Cela est particulièrement vrai dans le cadre de la fragmentation des chaînes de valeur. La Chine importe des puces électroniques, qu'elle assemble pour fabriquer des ordinateurs. Il s'agit de commerce intra-branche, au sein de la branche informatique. La multiplication des étapes de fabrication des biens industriels modernes a fait augmenter ce commerce intra-branche vertical[1]. Parfois, c'est même une seule et même entreprise qui importe un bien nécessaire à la production d'un autre bien d'un de ses entrepôts à un autre de ses entrepôts, auquel cas le commerce international est à la fois verticalement intra-branche, et intra-firme[1].
Marius Brülhart estime en 2009 l'évolution du commerce intra-branche depuis les années 1960 dans le monde[10]. Il montre que ce commerce a augmenté de 7% du commerce international en 1962 à 27% en 2006[1].

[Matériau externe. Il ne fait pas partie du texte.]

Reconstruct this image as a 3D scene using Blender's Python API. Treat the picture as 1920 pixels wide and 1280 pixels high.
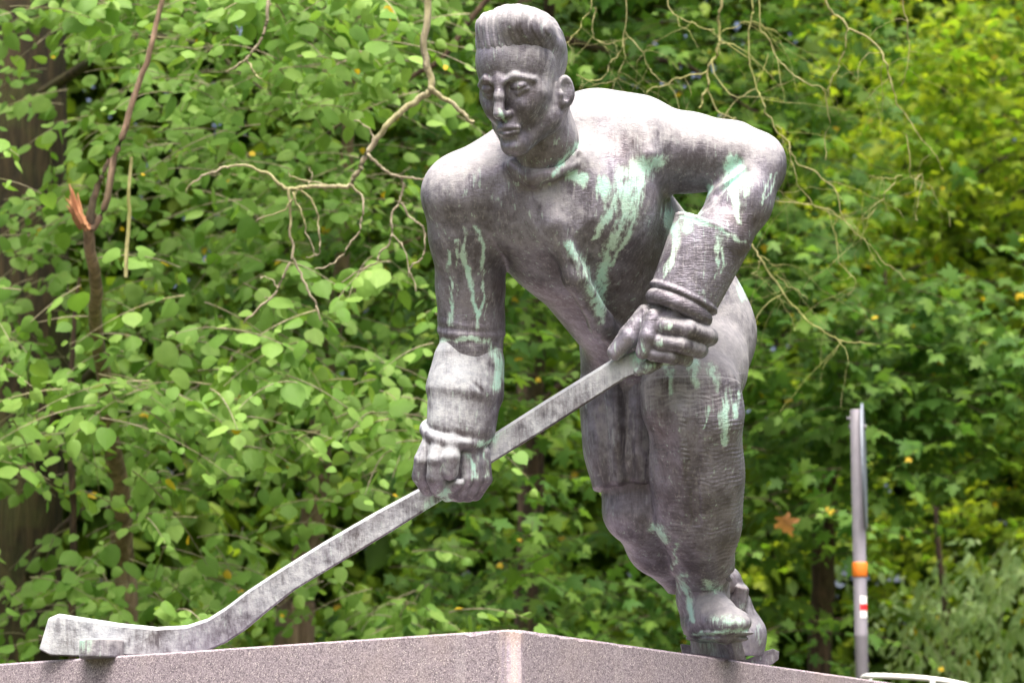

Une étude de l'OCDE estime, en 2002, que cette augmentation est en grande partie due à la sophistication et la complexité accrue des biens manufacturés. Ces biens sont aujourd'hui bien plus différenciés que par le passé (une voiture peut être achetée de différentes couleurs) ; la fragmentation des chaînes de valeur joue aussi un rôle majeur[11].
Le commerce intra-branche serait d'autant plus important que les pays sont proches économiquement. Baldwin estime ainsi en 2016 que 65% du commerce entre la France et l'Allemagne est intra-branche[12]. Le commerce intra-branche peut être intense même entre des pays aux revenus très différents ; c'était par exemple le cas entre les États-Unis et le Mexique dans les années 1980, même avant l'entrée en vigueur de l'Accord de libre-échange nord-américain[13]. Roy Ruffin calcule en 1999 que 80% du commerce entre le Mexique et son voisin du Nord est du commerce intra-branche en 1998[14].